Mose Allison - Biography



By J Poet

Mose Allison can be summed up in two words – Mose Allison. He’s one of American music’s most singular talents, a musician that’s carved out his own unique niche. You could call him a bluesman, jazz piano player, song stylist, singer/songwriter, composer, bandleader or traveling philosopher without missing the mark, but Allison encompasses and transcends any easy classification. He also refuses to classify himself.

“I don’t know what I’ve got going,” Allison said from his Long Island home, his soothing Mississippi drawl still in evidence. “I used to tell a joke. Mose the singer and Mose the songwriter got together and said if we could just get rid of this piano player we can make some serious money.”

Allison was born in Mississippi in 1927 grew up in near Tippo, Mississippi. Allison took piano lessons while he was still in grammar school, as many kids did back in the days before the birth of rock’n’roll. His father was a semi-professional stride piano player. He used to do gigs when Mose was young, but quit to become a farmer and storeowner. There was a good piano teacher in Tippo and he took lessons long enough to get the feel of the keyboard.
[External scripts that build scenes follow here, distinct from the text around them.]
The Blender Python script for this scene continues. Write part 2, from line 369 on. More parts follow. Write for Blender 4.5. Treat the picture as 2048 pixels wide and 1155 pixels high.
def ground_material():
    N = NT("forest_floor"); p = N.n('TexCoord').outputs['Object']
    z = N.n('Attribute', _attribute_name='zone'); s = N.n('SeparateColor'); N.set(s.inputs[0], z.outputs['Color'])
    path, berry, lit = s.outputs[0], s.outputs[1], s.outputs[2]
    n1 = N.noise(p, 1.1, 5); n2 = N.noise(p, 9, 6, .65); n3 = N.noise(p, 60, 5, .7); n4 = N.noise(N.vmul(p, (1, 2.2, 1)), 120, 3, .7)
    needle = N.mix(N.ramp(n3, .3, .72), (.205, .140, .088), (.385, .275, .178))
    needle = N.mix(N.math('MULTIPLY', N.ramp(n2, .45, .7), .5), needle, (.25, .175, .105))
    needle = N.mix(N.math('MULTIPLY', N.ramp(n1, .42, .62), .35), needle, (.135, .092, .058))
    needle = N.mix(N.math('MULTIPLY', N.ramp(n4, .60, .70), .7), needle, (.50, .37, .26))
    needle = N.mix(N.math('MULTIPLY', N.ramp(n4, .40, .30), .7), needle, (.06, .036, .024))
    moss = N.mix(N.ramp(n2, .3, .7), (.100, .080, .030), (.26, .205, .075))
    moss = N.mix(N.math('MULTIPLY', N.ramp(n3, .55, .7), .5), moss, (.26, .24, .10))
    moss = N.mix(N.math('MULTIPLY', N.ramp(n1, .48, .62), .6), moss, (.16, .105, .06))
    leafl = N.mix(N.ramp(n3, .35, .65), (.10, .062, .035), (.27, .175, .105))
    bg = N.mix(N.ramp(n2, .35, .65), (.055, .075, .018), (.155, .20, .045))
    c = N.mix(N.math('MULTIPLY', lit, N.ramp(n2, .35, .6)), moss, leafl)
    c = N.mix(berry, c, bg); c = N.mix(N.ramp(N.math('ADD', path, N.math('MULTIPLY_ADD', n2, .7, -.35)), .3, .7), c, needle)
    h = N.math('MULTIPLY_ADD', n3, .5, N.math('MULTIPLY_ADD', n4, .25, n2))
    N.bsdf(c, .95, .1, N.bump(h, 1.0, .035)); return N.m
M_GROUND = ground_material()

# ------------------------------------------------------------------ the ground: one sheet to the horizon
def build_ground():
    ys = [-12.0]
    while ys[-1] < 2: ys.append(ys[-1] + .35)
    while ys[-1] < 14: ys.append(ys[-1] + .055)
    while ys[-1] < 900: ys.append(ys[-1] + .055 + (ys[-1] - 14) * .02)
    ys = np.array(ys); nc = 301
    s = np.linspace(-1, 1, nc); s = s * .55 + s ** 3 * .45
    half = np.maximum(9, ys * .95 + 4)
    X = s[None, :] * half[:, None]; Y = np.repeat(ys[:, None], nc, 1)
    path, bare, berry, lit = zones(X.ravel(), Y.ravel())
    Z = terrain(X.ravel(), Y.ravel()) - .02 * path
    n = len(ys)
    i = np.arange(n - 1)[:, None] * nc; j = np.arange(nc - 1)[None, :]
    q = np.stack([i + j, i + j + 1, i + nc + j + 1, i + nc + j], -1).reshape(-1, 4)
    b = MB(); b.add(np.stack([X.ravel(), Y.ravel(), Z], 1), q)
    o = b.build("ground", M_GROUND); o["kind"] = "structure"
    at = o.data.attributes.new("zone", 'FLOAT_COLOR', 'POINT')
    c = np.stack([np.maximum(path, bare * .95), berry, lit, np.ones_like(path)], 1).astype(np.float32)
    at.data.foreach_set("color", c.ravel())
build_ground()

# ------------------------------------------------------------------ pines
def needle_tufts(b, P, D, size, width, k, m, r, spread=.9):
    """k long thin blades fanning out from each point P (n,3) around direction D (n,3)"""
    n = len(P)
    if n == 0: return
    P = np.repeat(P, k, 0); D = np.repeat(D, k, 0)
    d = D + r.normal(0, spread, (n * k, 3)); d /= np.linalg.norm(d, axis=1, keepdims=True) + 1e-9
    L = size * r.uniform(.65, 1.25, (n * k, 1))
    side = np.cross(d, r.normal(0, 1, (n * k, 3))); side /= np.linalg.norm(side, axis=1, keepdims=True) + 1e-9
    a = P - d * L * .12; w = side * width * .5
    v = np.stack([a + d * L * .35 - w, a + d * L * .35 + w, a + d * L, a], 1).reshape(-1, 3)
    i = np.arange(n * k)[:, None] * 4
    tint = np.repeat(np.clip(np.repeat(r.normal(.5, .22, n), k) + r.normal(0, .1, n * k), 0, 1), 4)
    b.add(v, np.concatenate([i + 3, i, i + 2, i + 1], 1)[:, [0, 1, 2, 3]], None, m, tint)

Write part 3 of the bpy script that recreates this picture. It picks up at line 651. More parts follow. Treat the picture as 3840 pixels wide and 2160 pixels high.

He quit as soon as he could pick things out by ear.

The music he wanted to play, he heard on the radio, blues, jazz and jive by cats like Louis Armstrong, Fats Waller and especially Louis Jordan. While he was in college he put together a piano trio to play bars and clubs, and was surprised by how successful he was. The night he graduated from Louisiana State University, with a degree in English and Philosophy, he missed the graduation ceremony to play a gig in a honky tonk.

Allison moved to New York in 1956 and landed studio sessions with people like Stan Getz and Jerry Mulligan. He signed a record deal with the then tiny Prestige label and was as surprised as anyone when his version of Willie Dixon’s  “The Seventh Son” became a pop hit in 1959. His early albums were mostly instrumental: jazzy country blues piano with a touch of classical music including Back Country Suite, (1957, Prestige), Local Color (1957, Prestige) and Ramblin’ with Mose (1958, Prestige). His first vocal album Mose Allison Sings (1957, Prestige) was out for almost two years before “The Seventh Son” hit.

In the 60s and 70s, Allison blossomed as a songwriter, turning out standards like “Your Mind Is on Vacation,” “Everybody’s Cryin’ Mercy” and “Hello There Universe.” His Atlantic records show an artist picking up steam with every release. Solid efforts include Wild Man on the Loose (1965, Atlantic), Hello There, Universe (1969, Atlantic) and Your Mind Is on Vacation (1976, Atlantic). While touring provided a stady income, Allison never made much from his records, so he stayed away from the studio for six years until Bruce Lundvall launched Discovery Records. Allison came back with one of his strongest collections Middle Class White Boy (1982, Discovery). When Lundvall moved over to Blue Note, he brought Mose with him. Allison’s songwriting flourished and reached new heights of deadpan humor and keen insight on albums like Ever Since the World Ended (1987, Blue Note), My Backyard (1989, Blue Note) and Gimcracks and Gewgaws (1997, Blue Note)

Allison’s winning combination of social commentary, humor and cynicism, have long been praised, but the man often says he’s no cynic. “Cynics don’t have a sense of humor and most of my songs have a joke involved,” Allison said. “The key to my writing is ‘kiddin’ on the square.’ You’re joking on the surface, but you’re saying something serious underneath it. In the area I spent my childhood in, nobody said anything straight out — it was all aphorisms, irony, hyperbole or understatement. If you don’t understand that, you don’t understand kiddin’ on the square.

Despite his talent, in 2008 Allison is without a record contract, although he has done a couple of freelance dates for Blue Note. Mose Chronicles, Live in London Vol. I (2001) and Mose Chronicles, Live in London Vol. II (2002) are live Greatest Hits sets, and make a good introduction to the man and his music.